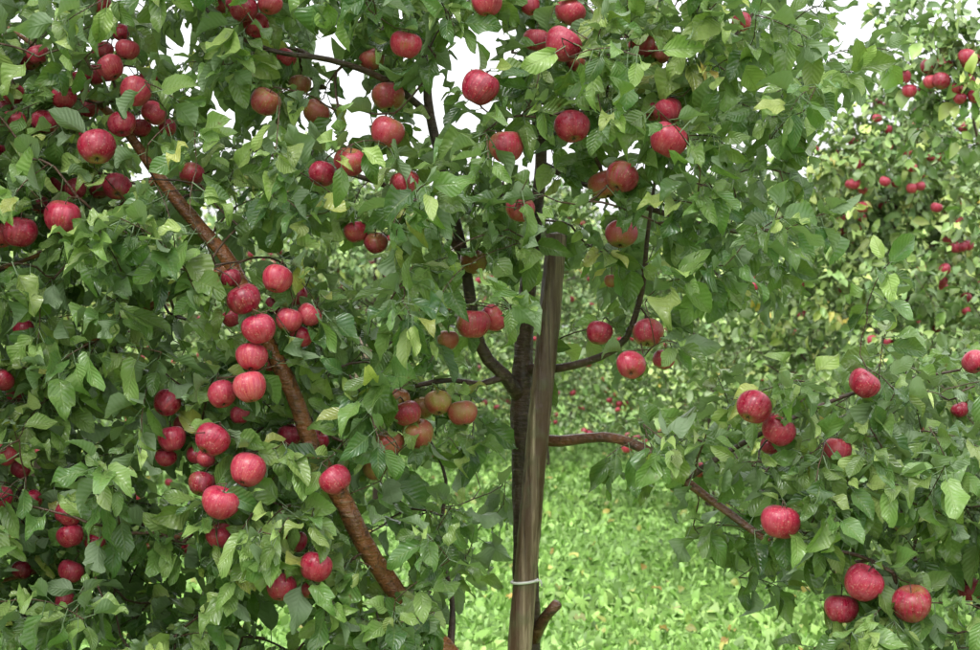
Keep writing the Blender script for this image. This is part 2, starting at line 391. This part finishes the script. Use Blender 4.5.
# apples (a,b,radius, depth, ripeness)
AL=[(97,147,19,-.32,.85),(62,217,19,-.33,.8),(20,232,18,-.3,.85),(1,236,13,-.25,.9),(135,92,16,-.25,.9),(110,68,14,-.2,.9),(122,124,14,-.22,.9),(127,50,12,-.15,.95),(64,98,13,-.2,.9),(45,122,14,-.2,.95),(14,122,12,-.2,.9),(38,55,11,-.15,.9),(14,95,11,-.15,.9),(100,3,11,-.1,.9),(121,33,9,-.1,.9),(244,10,14,-.2,.9),(256,26,13,-.15,.9),(270,4,12,-.2,.9),(154,113,13,-.18,.85),(76,189,11,-.2,.9),(117,187,14,-.2,.95),(99,190,10,-.15,.9),(192,174,13,-.2,.8),(265,102,16,-.25,.65),(224,5,9,-.1,.9),
(406,45,16,-.3,.8),(387,132,17,-.22,.65),(350,162,16,-.3,.75),(322,174,14,-.26,.7),(405,184,16,-.3,.7),(487,3,15,-.28,.9),(480,88,19,-.34,.85),(563,45,19,-.32,.85),(570,12,15,-.2,.8),(536,40,13,-.1,.8),(572,127,18,-.32,.85),(506,147,18,-.3,.75),(520,208,15,-.28,.8),(474,262,14,-.02,.45),(668,140,19,-.34,.85),(668,112,15,-.25,.9),(651,112,10,-.2,.9),(622,177,17,-.28,.75),(621,234,16,-.1,.55),(641,45,14,-.1,.6),(604,185,16,-.12,.5),(388,97,16,-.05,.5),(316,112,14,-.05,.5),(372,60,13,-.05,.5),(742,22,10,-.1,.9),(660,55,10,-.1,.6),(530,6,10,-.1,.7),
(277,279,15,-.36,.9),(244,299,17,-.38,.95),(259,329,17,-.4,.95),(252,357,16,-.38,.95),(250,387,17,-.4,.95),(222,394,15,-.34,.9),(289,320,14,-.32,.9),(309,315,13,-.3,.9),(301,336,12,-.28,.85),(231,279,11,-.3,.9),(356,232,12,-.2,.7),(376,243,12,-.2,.7),(212,440,18,-.36,.9),(248,470,18,-.36,.9),(220,503,19,-.38,.9),(220,536,14,-.3,.9),(202,484,14,-.3,.8),(167,403,14,-.26,.95),(172,439,14,-.24,.95),(166,457,11,-.2,.95),(335,480,16,-.36,.95),(281,587,15,-.3,.85),(316,567,17,-.32,.85),(295,542,12,-.22,.95),(68,514,14,-.25,.9),(70,536,14,-.25,.9),(95,543,11,-.2,.9),(71,571,13,-.2,.9),(65,601,10,-.15,.9),(3,380,11,-.2,.95),(5,455,12,-.2,.95),(24,329,11,-.18,.95),(-1,497,13,-.2,.95),(33,500,10,-.15,.9),(290,435,13,-.1,.8),(317,440,12,-.1,.8),(206,458,10,-.25,.9),
(473,324,17,-.22,.65),(493,318,14,-.16,.7),(407,413,15,-.14,.60),(389,444,15,-.12,.44),(418,434,16,-.12,.44),(438,403,14,-.08,.46),(463,413,15,-.08,.46),(373,470,11,-.08,.5),(398,398,12,-.08,.46),(448,340,11,-.05,.5),(423,408,12,-.02,.4),
(631,365,15,-.25,.8),(648,333,16,-.1,.75),(599,333,13,-.05,.75),(663,360,11,-.05,.7),(612,281,8,-.05,.6),(576,62,10,0,.5),
(754,407,18,-.3,.9),(778,430,17,-.24,.85),(864,384,16,-.25,.95),(837,451,15,-.2,.85),(780,522,20,-.34,.9),(863,583,19,-.33,.85),(912,604,20,-.34,.8),(841,609,17,-.25,.85),(906,525,11,0.05,.2),(974,362,12,0,.9),(970,590,12,-.1,.95),(960,410,9,.1,.9),(770,445,10,-.1,.8),(700,470,8,.1,.7),
(30,60,11,-.1,.9),(78,80,10,-.05,.9),(95,75,11,-.05,.9),(140,128,11,-.1,.9),(8,150,10,-.05,.9),(58,185,10,-.05,.9),(168,128,9,-.1,.9),(4,70,11,-.1,.9),(88,108,11,-.05,.85),(60,30,9,0,.9),(298,296,10,-.15,.9),(240,415,10,-.2,.85),(183,425,10,-.15,.9),(190,548,9,-.15,.9),(310,590,9,-.15,.85),(20,470,10,-.1,.9),(50,545,9,-.05,.9),(22,570,10,-.05,.9),(300,85,11,0,.6),(286,58,10,-.05,.8),
(40,205,10,-.1,.9),(5,110,10,-.05,.9),(103,52,11,-.05,.9),(148,80,10,-.05,.9),(85,135,10,-.05,.9),(232,318,10,-.2,.9),(268,362,10,-.15,.85),(275,305,10,-.1,.9),(196,455,10,-.2,.9),(15,395,9,-.1,.9),(12,520,10,-.1,.9)]
AC=[];AR=[];ARi=[];AX=[];AS=[]
for a,b,r,y,rp in AL:
    c=P(a,b,y); R=r*(D+y)/F*1.0; AC.append(c); AR.append(R); ARi.append(rp+rng.uniform(-.15,.06))
    ax=nrm(np.array([rng.normal()*0.4,rng.normal()*0.35+0.15,1.0])); AX.append(ax)
    AS.append(c+ax*R*0.45)
AC=np.array(AC);AR=np.array(AR)

rows=["53647868787877771000","78868888777877774000","88888888677766764000","99878886576566652000","99988887765375565200","99998788764264552000","99998888652134322211","99998876541112344555","99998876552123577776","99998876553113577777","88888877653111377788","88998877663000157889","87788776652000047999"]
def dens(a,b):
    if b<0:
        if a<-200 or a>790: return 0
        return 6.5*max(0,1+b/330.0)*(1 if a<740 else 0.4)
    if b>650:
        if b>800: return 0
        return 6 if (a<430 or a>800) and -250<a<1120 else 0
    if a<0: return 8 if a>-260 else 0
    if a>=980: return int(rows[int(b//50)][19])*(1 if a<1120 else 0)
    return int(rows[min(12,int(b//50))][int(a//49)])
anchors=[]
target=1040
while len(anchors)<target:
    a=rng.uniform(-260,1120); b=rng.uniform(-330,800)
    if rng.random()<(dens(a,b)/9.0)**1.5:
        hw=0.42 if 0<b<650 else 0.36
        u=rng.random(); y=-hw+ (u**1.15)*(hw*2.0)
        if a>690 and b>300: y=max(y,-0.30+rng.uniform(0,0.1))
        anchors.append(P(a,b,y))
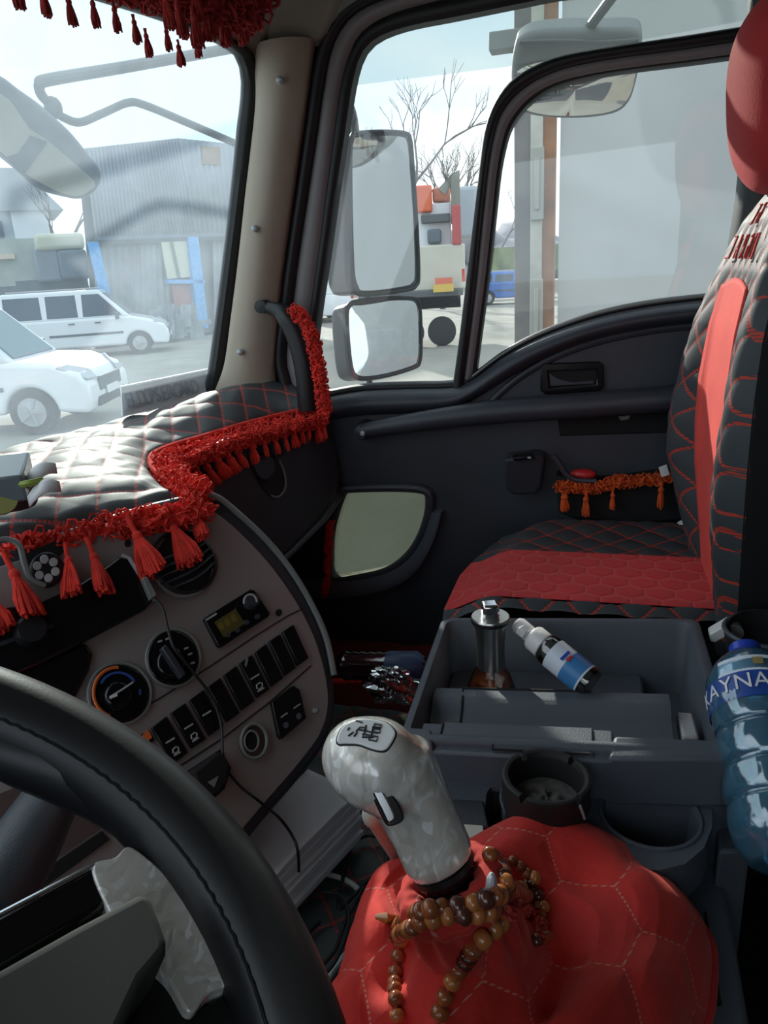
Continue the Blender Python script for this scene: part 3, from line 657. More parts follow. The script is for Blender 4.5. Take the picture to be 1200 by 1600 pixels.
obj('pointer_tip', MB().tube(cp([(172, 1090), (183, 1086)], .0245), .0018, 5), m['white'], k1)
k2 = selector(270, 1028, 40, 43, 'fan_selector')
obj('knob', MB().prism(cp(circ(268, 1034, 22, 25, 28), .020), -CP.n*.012), m['gloss'], k2, bevel=.003)
obj('knob_grip', MB().prism(cp([(252, 1012), (260, 1006), (292, 1052), (284, 1060)], .030), -CP.n*.012), m['plastic'], k2, bevel=.002)
for a, b in ((250, 1003), (291, 1014), (297, 1023), (262, 999), (301, 1037)):
    obj('selector_mark', MB().tube(cp([(a-3, b), (a+3, b-2)], .010), .0014, 5), m['greyprint'], k2)
for a, b, rr in ((200, 849, 5), (436, 957, 5), (457, 1010, 2)):
    on_panel('panel_hole', circ(a, b, rr, rr*1.1, 12), .0045, .002, m['deep'], db, 0)
on_panel('screw', circ(493, 1110, 4, 4, 12), .0055, .003, m['screw'], db, .0005)
# rocker switch row
TL = [(216, 1151), (237, 1137), (267, 1114), (296, 1094), (325, 1073), (350, 1055), (375, 1036), (399, 1019), (421, 1002), (442, 987), (463, 972)]
for i in range(10):
    a, b = TL[i], TL[i+1]; f = i/9; hv = (35-11*f, 57-4*f)
    b = (a[0]+(b[0]-a[0])*.80, a[1]+(b[1]-a[1])*.80)
    if i == 0: hv = (10, 16)
    sw = on_panel('rocker_switch' if i else 'hazard_switch', [a, b, (b[0]+hv[0], b[1]+hv[1]), (a[0]+hv[0], a[1]+hv[1])], .008, .01, m['gloss'])
    if i == 0:
        sw['label'] = 'small switch with an orange marking'
        on_panel('orange_mark', [(a[0]+4, a[1]+1), (b[0]-2, b[1]), (b[0]+5, b[1]+12), (a[0]+9, a[1]+13)], .0095, .002, m['orange'], sw, 0)
    if i in (1, 2, 3, 6):
        mx, my = (a[0]+b[0])/2+hv[0]*.52, (a[1]+b[1])/2+hv[1]*.52
        obj('switch_line', MB().tube(cp([(mx-7, my+4), (mx+6, my-4)], .0092), .0011, 5), m['greyprint'], sw)
        if i != 3:
            nx, ny = (a[0]+b[0])/2+hv[0]*.80, (a[1]+b[1])/2+hv[1]*.78
            obj('switch_symbol', MB().tube(cp([(nx-5, ny+5), (nx-6, ny-1), (nx-1, ny-5), (nx+3, ny-4), (nx+3, ny+2), (nx-3, ny+6)], .0092), .0009, 5).tube(cp([(nx-4, ny+9), (nx+6, ny+3)], .0092), .0010, 5), m['greyprint'], sw)
    if i == 6: on_panel('switch_key', [(a[0]+8, a[1]+2), (b[0]-8, b[1]+4), (b[0]-6, b[1]+8), (a[0]+10, a[1]+6)], .010, .002, m['edge'], sw, 0)
# lighter socket
ls = obj('lighter_socket', MB().prism(cp(circ(395, 1158, 22, 29, 30), .005), -CP.n*.006), mat('socket_brown', (.09, .06, .05), .4), db, bevel=.001)
obj('socket_ring', MB().tube(cp(circ(397, 1158, 20, 27, 30), .008), .0022, 8, closed=True), m['edge'], ls)
obj('socket_barrel', MB().prism(cp(circ(393, 1158, 10, 16, 20), .0068), -CP.n*.004), m['deep'], ls)
obj('socket_rim', MB().tube(cp(circ(393, 1158, 11, 16, 24), .009), .0014, 6, closed=True), m['edge'], ls)
# double rocker block
dbk = on_panel('switch_block', [(425, 1097), (459, 1070), (469, 1078), (479, 1122), (440, 1155), (436, 1150)], .010, .012, m['gloss'])
for a, b in ((444, 1118), (464, 1104)):
    obj('switch_line', MB().tube(cp([(a-5, b+3), (a+5, b-4)], .0108), .0009, 5), m['greyprint'], dbk)
    on_panel('switch_symbol', circ(a+3, b+15, 4, 5, 10), .0112, .001, m['plastic2'], dbk, 0)
# empty storage recess lower left of the socket
on_panel('storage_recess', [(285, 1210), (345, 1170), (362, 1200), (352, 1232), (336, 1246), (312, 1240)], .006, .01, m['deep'])
on_panel('recess_fold', [(324, 1222), (343, 1212), (335, 1228)], .0075, .002, m['edge'])
# trim strips in the wheel opening
on_panel('lower_trim', [(0, 1240), (60, 1215), (190, 1270), (150, 1300), (90, 1340), (0, 1330)], .0045, .002, mat('brownish_trim', (.10, .065, .06), .5), db, 0)
on_panel('lower_trim_gap', [(-60, 1440), (80, 1352), (160, 1298), (172, 1312), (90, 1372), (-60, 1470)], .006, .003, m['deep'], db, 0)
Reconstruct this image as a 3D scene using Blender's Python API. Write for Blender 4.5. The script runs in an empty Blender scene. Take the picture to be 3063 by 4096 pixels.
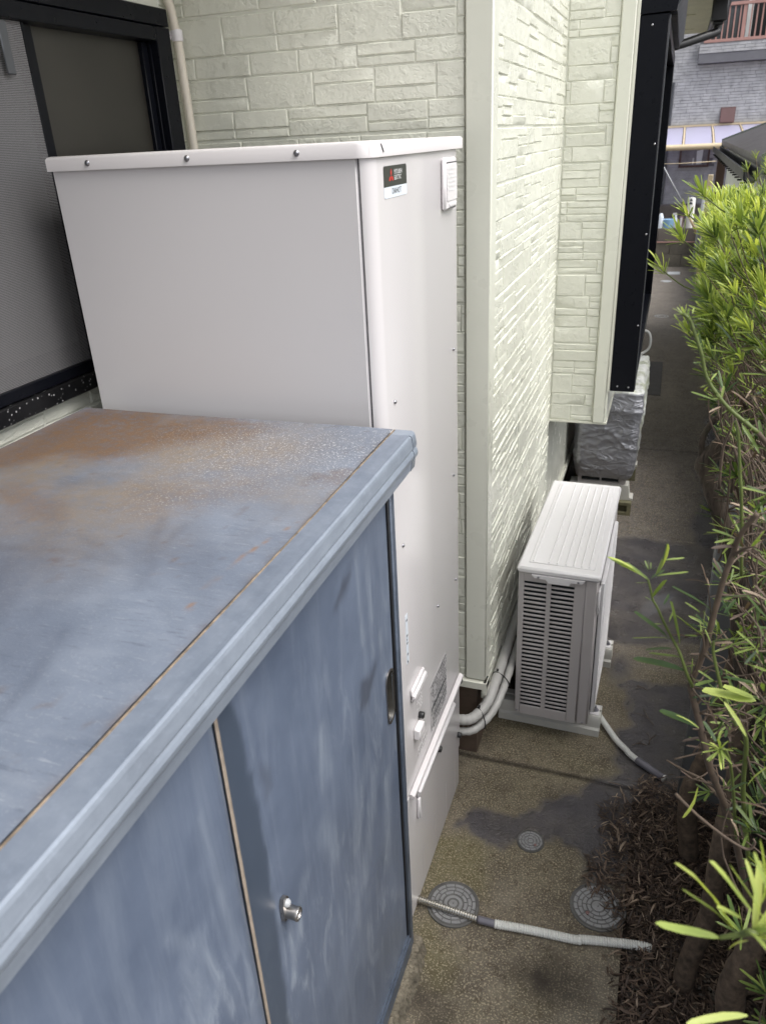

----------

Going through the records above, state how many lines carry "Take", with no other text.

_Completed task_:
2